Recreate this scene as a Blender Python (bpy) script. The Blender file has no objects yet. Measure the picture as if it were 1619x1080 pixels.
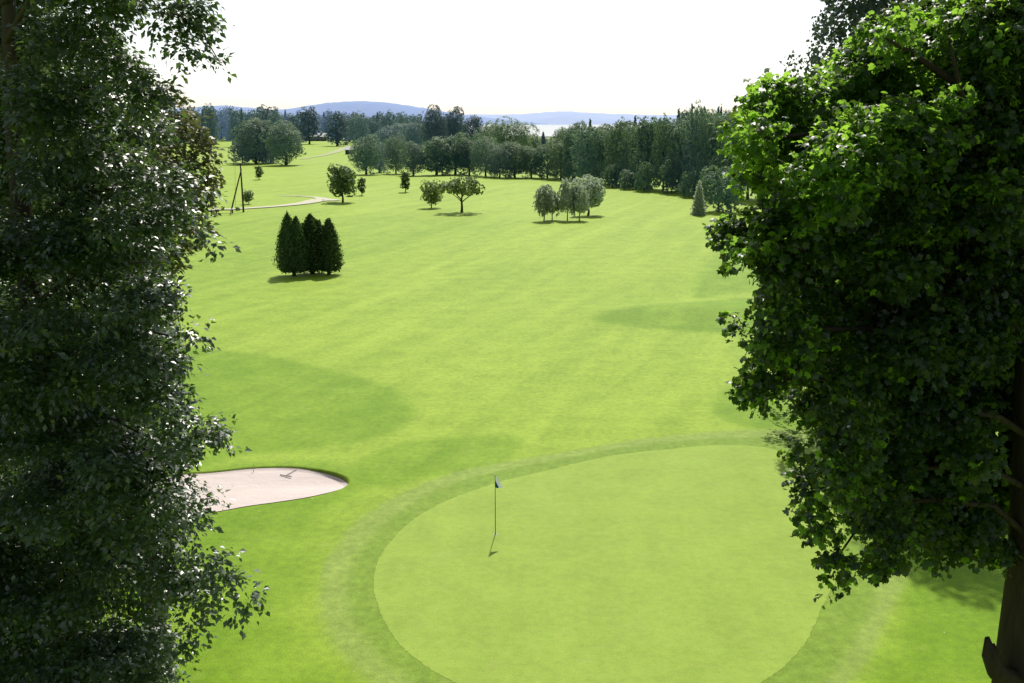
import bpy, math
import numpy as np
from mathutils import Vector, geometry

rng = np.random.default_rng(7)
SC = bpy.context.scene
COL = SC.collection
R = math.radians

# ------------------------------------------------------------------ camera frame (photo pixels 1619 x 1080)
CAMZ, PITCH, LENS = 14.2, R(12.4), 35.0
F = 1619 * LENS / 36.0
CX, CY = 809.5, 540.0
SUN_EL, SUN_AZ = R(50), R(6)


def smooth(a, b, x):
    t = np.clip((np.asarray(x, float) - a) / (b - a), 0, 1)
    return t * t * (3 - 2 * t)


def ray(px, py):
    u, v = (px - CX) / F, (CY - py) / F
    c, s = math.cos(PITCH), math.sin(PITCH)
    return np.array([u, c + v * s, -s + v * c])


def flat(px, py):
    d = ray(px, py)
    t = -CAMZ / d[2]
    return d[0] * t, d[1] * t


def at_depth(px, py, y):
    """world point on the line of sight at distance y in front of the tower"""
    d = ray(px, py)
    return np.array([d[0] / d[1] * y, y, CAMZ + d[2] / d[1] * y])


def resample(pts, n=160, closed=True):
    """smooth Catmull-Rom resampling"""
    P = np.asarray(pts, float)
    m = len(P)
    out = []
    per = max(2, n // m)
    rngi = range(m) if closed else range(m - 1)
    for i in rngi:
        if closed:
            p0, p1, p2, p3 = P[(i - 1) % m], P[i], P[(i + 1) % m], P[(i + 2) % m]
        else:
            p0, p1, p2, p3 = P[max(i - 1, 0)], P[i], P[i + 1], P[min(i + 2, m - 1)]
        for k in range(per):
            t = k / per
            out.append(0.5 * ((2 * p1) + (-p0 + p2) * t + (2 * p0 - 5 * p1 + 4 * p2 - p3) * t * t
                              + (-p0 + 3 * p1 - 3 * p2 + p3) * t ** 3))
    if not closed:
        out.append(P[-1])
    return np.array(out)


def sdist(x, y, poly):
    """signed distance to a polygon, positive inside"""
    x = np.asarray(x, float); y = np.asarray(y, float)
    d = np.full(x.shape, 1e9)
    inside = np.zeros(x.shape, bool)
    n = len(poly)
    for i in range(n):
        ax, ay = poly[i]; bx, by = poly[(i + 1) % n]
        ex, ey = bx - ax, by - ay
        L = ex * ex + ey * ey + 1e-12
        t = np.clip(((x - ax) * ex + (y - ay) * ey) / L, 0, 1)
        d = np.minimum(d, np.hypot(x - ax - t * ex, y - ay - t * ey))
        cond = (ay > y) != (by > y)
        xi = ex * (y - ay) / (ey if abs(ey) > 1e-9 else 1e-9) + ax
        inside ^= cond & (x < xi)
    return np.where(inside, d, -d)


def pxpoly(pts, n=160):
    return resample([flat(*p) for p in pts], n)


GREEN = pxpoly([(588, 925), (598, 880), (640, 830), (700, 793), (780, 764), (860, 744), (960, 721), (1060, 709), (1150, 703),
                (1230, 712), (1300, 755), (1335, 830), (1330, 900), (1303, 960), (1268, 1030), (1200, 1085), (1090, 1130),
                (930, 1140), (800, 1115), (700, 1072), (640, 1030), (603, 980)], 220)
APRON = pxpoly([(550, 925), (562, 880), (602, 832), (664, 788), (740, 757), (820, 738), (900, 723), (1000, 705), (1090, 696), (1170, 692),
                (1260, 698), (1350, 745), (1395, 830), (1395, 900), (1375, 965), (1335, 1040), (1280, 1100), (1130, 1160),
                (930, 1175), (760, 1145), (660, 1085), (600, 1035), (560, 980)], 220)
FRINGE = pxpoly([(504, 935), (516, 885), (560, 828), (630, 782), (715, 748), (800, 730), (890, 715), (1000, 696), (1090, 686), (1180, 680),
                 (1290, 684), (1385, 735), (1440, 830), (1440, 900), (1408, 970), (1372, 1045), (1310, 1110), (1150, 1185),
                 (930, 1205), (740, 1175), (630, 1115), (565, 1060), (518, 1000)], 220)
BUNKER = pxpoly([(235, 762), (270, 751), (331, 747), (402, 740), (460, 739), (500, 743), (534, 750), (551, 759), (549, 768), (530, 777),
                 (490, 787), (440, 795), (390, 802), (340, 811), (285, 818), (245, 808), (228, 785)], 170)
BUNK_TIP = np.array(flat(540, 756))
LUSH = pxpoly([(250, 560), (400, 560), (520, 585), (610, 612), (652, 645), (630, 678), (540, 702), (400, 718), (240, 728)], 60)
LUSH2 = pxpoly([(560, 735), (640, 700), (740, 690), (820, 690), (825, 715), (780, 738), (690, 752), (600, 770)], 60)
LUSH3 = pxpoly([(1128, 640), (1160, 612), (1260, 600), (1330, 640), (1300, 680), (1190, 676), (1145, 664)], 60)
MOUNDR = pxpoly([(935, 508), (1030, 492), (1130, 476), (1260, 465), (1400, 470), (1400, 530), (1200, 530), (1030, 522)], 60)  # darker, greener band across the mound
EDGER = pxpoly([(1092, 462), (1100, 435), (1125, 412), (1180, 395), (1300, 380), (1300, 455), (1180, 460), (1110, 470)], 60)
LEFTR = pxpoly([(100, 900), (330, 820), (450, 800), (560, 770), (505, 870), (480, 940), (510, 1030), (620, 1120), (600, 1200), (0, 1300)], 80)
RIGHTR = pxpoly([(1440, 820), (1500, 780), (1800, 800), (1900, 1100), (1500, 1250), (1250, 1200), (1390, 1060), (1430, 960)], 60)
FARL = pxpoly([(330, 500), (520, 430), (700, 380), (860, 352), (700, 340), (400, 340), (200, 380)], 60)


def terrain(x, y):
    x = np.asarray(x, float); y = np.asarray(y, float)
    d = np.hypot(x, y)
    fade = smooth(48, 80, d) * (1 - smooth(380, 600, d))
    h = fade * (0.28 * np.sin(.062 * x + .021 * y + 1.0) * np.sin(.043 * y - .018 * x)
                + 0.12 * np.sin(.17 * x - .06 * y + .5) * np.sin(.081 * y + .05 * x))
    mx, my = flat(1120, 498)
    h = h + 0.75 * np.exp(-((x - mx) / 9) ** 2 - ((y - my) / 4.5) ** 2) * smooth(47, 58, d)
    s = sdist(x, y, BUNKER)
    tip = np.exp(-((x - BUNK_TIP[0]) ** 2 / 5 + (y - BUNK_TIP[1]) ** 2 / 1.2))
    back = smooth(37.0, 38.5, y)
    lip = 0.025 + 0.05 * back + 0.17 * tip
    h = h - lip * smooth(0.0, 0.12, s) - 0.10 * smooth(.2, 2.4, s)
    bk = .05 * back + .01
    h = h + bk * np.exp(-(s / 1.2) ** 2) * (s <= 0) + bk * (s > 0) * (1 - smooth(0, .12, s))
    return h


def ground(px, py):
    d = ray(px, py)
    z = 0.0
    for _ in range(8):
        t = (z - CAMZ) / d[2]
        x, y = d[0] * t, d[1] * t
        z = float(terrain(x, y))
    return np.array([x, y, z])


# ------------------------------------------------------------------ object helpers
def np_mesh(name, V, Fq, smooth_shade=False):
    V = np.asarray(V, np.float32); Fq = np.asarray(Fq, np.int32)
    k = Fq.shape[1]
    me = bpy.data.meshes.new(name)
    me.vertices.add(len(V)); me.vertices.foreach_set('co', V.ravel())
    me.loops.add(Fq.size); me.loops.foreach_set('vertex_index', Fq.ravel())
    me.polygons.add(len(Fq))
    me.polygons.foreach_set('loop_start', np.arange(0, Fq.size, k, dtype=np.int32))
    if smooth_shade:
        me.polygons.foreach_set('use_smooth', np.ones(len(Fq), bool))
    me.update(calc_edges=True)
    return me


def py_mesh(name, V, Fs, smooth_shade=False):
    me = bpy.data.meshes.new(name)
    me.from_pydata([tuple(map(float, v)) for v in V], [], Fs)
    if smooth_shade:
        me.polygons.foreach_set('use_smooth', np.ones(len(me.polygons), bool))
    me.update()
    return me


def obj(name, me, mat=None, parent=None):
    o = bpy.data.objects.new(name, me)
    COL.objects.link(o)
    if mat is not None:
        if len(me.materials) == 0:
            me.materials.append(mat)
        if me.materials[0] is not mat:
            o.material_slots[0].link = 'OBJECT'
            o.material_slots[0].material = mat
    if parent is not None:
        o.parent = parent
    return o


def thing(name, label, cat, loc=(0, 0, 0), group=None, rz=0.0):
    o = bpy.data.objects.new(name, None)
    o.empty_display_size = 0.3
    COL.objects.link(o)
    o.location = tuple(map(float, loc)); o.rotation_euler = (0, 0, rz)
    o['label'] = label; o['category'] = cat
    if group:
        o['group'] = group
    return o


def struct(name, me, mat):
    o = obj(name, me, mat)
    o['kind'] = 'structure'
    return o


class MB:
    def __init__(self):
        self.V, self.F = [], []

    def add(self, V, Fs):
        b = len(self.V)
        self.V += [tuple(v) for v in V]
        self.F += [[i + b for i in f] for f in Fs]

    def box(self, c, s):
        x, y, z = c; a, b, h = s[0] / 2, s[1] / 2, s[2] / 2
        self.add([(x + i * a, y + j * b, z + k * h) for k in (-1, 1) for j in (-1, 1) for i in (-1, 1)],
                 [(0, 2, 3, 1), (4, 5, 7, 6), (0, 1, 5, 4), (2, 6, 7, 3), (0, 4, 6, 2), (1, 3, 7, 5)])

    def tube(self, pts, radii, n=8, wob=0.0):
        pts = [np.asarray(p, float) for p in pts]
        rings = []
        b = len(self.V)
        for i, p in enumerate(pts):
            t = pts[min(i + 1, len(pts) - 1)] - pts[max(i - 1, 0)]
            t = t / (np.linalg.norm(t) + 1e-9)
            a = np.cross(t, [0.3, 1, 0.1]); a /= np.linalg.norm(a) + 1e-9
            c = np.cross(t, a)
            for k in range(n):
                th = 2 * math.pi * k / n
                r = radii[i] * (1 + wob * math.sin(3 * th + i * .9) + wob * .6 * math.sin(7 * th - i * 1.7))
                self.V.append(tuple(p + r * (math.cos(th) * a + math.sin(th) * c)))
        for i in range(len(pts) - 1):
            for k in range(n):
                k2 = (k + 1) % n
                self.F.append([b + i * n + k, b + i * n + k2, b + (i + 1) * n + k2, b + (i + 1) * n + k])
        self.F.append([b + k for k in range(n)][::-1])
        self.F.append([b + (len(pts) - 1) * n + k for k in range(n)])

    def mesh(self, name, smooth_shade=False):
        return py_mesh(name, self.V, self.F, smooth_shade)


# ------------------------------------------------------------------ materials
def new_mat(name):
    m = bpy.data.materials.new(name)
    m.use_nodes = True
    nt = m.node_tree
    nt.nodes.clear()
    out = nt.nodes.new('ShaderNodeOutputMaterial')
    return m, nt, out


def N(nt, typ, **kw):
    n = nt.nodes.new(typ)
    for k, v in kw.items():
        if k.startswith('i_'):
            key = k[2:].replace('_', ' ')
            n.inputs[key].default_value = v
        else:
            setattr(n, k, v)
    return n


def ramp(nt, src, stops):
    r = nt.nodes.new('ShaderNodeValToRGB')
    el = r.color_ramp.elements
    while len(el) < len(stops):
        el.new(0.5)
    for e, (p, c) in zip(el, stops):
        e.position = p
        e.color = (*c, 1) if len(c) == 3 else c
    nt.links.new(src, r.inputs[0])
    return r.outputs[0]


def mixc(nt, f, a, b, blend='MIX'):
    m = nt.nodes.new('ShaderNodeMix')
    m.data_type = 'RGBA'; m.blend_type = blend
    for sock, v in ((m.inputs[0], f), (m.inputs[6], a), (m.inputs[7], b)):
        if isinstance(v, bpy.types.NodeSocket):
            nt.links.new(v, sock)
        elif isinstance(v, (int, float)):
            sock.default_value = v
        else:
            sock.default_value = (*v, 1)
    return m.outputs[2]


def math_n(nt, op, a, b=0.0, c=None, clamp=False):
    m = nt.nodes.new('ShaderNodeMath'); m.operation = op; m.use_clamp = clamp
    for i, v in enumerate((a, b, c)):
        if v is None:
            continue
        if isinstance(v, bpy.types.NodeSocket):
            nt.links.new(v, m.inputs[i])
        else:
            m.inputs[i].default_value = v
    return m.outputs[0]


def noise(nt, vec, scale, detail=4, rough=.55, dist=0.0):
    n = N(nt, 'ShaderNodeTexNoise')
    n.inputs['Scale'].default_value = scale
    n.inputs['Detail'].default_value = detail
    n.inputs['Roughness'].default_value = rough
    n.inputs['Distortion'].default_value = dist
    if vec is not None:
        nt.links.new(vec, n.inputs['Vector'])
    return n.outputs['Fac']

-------

• _WHAT THE EXERCISE ASKS_: Take the material above from its first line through the line holding "return np.array([d[0] /" and set it down exactly, without the pictures.

• _TASK RESULT_:
Recreate this scene as a Blender Python (bpy) script. The Blender file has no objects yet. Measure the picture as if it were 1619x1080 pixels.
import bpy, math
import numpy as np
from mathutils import Vector, geometry

rng = np.random.default_rng(7)
SC = bpy.context.scene
COL = SC.collection
R = math.radians

# ------------------------------------------------------------------ camera frame (photo pixels 1619 x 1080)
CAMZ, PITCH, LENS = 14.2, R(12.4), 35.0
F = 1619 * LENS / 36.0
CX, CY = 809.5, 540.0
SUN_EL, SUN_AZ = R(50), R(6)


def smooth(a, b, x):
    t = np.clip((np.asarray(x, float) - a) / (b - a), 0, 1)
    return t * t * (3 - 2 * t)


def ray(px, py):
    u, v = (px - CX) / F, (CY - py) / F
    c, s = math.cos(PITCH), math.sin(PITCH)
    return np.array([u, c + v * s, -s + v * c])


def flat(px, py):
    d = ray(px, py)
    t = -CAMZ / d[2]
    return d[0] * t, d[1] * t


def at_depth(px, py, y):
    """world point on the line of sight at distance y in front of the tower"""
    d = ray(px, py)
    return np.array([d[0] / d[1] * y, y, CAMZ + d[2] / d[1] * y])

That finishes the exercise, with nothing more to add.